You either try to steady the ship or try to ride with the current, but really we shouldn't have been in the dangerous water to start with.

Of course,i agree, like I said it was a long time ago I studied it :). Labour did run a surplus in the early years under Brown and I agree the ludicrous notion that it was the end of boom and bust came back to haunt it, through the Tory accusation of not fixing the roof whilst the sun shining.
 
Keynesian economics has another half to that story. As well as investing through recessions (which is indeed a good idea), you also have to build a surplus whilst the economy is performing well. That surplus can then be invested through the following recession and so on the cycle goes.

Unfortunately, Labour broke the Keynesian cycle under Blair and Brown when the days of boom and bust were declared over. They didn't just overlook building a surplus during times of plenty, but started to build a deficit. The deficit that then ran out of control once the inevitable recession eventually came.

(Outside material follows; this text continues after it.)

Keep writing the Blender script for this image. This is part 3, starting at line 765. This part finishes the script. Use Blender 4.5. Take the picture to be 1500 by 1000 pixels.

I suppose there's an argument that we could have attempted to spend our way out of the recession regardless. But I don't think it can be called Keynesian as he'd have advocated investing a surplus that should have existed, rather than investing using what would have ended up as mountains of debt.

You either try to steady the ship or try to ride with the current, but really we shouldn't have been in the dangerous water to start with.
Worth mentioning the Tories have borrowed 900m in the past nine years compared to their plan of net borrowing of 300m.
Oh for a return to the pre crash days when Labour were only 2s/6d overdrawn at the bank.
 
Ms Swinson strikes me as a rather silly lady and,a fairly opportunist politician. She is an effective mouthpiece for the remain echo chamber, just as Farage is for the brexit one. I've heard her grilled on her remain stance in several interviews now and she is poor - a student union level politician at best. I could honestly string a better case for remaining in the EU myself, and I don't even believe in it. There are many very good reasons to argue for remain, and she has sadly not been made aware of them. A silly lady.
 
Ms Swinson strikes me as a rather silly lady and,a fairly opportunist politician. She is an effective mouthpiece for the remain echo chamber, just as Farage is for the brexit one. I've heard her grilled on her remain stance in several interviews now and she is poor - a student union level politician at best. I could honestly string a better case for remaining in the EU myself, and I don't even believe in it. There are many very good reasons to argue for remain, and she has sadly not been made aware of them. A silly lady.
Got to agree, she has been pretty unimpressive when I've seen her interviewed. Plus she has an annoying habit of seeming very pleased with herself.
 
Got to agree, she has been pretty unimpressive when I've seen her interviewed. Plus she has an annoying habit of seeming very pleased with herself.

The cat that got the cream springs to mind.

Her question in PMQ's yesterday the perfect example.